Editorial, Jornal do Brasil
RIO - Nos últimos anos, um dos conflitos que ganharam mais destaque na sociedade brasileira é o que opõe dois fortes grupos de interesse: os ruralistas, liderados por grandes proprietários de terra, cuja representação política no Parlamento remonta à origem do Brasil como nação, e os ambientalistas, cada vez mais atuantes na arena pública, seja por meio de um partido político próprio, o PV, seja pela pressão de organizações não governamentais (ONGs) – nacionais ou internacionais.
O embate no campo não é novo. O que mudou foi um deslocamento, ou melhor, uma superposição de conflitos que revela o surgimento de novas prioridades. O latifúndio, antes atacado exclusivamente sob um viés economicista, no contexto da luta de classes, tendo a reforma agrária como bandeira, passou a ser duplamente questionado, por meio dos movimentos ambientalistas.

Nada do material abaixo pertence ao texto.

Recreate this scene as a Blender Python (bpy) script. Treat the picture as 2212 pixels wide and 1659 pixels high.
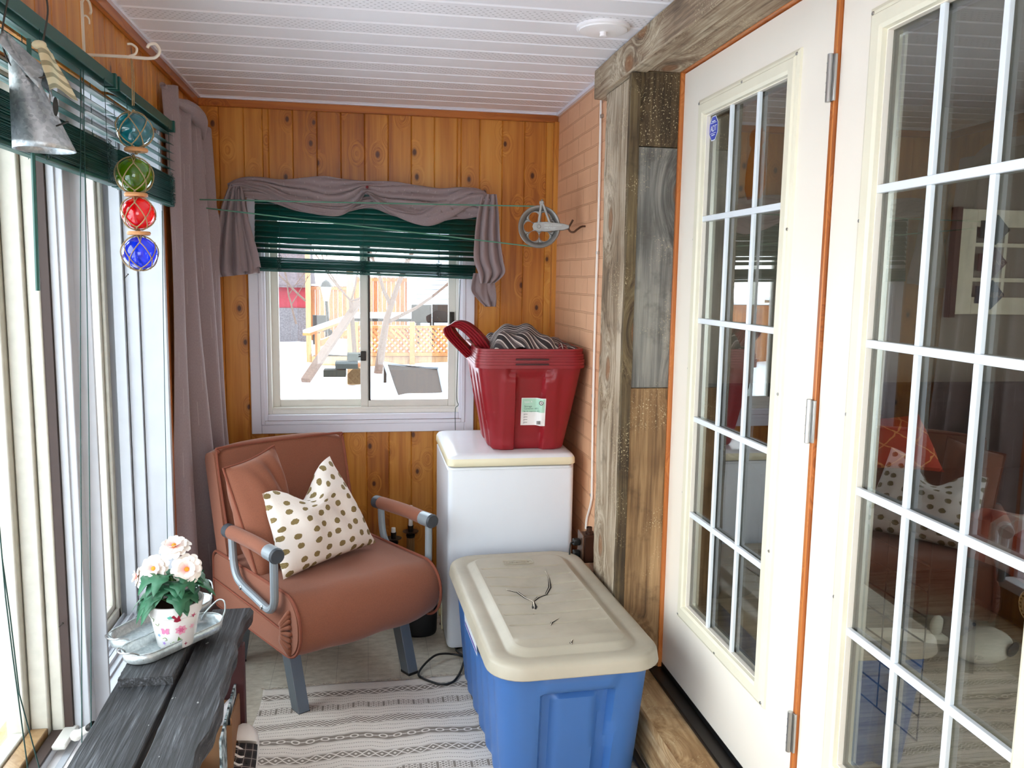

Um novo flanco se abriu. Grandes propriedades de terras não seriam só um retrato da desigualdade no campo, mas também a ponta de lança de uma prática ambiental danosa, que derruba impiedosamente grandes extensões de matas e de florestas. Quanto à primeira acusação, os ruralistas sempre se apoiaram no direito à propriedade. Quanto à segunda, o argumento é algo semelhante a um direito de produção, cuja defesa é bradada pelas exportações recordes e a geração de divisas ao país.
Seria fácil dizer que, no lugar deste confronto, devesse prevalecer algo como o “interesse nacional”. A expressão serve costumeiramente a múltiplos propósitos e é vazia de significado. O interesse nacional é, em alguns casos, o interesse de um grupo hegemônico ou, em outros, o amálgama que resulta da correlação de força dos grupos da sociedade.
A elaboração do polêmico Código Florestal é exemplo da dificuldade de se chegar a esta solução de compromisso. Ontem, numa sessão tumultuada, o texto-base do Código, que seguirá para o plenário, foi aprovado na Comissão Especial da Câmara dos Deputados. Não agradou nem a um nem a outro lado, apesar dos esforços do relator Aldo Rebelo (PCdoB-SP).
Para os ambientalistas, houve retrocesso, como a anistia aos condenados por crimes ambientais e a redução dos limites de plantação de 30 para até 15 metros das margens de rios. Os ruralistas também não ficaram nada satisfeitos: querem a redução da área de reserva legal obrigatória para as médias e grandes propriedades. De acordo com a lei, terras com área superior a quatro módulos fiscais (medidos em hectares e fixados em cada município) deverão ter pelo menos 20% de mata nativa, se localizadas na Mata Atlântica, percentual que sobe para 35%, no cerrado, e 80% na Amazônia.
Obviamente, o norte ideológico sempre existirá e, se é impossível escapar a ele, deve-se deixar claro que interessa ao país, sim, tanto a pujança da agricultura, da produção, quanto a preservação ambiental. É preciso equilíbrio. E uma rigorosa fiscalização, para que o Código prevaleça de fato.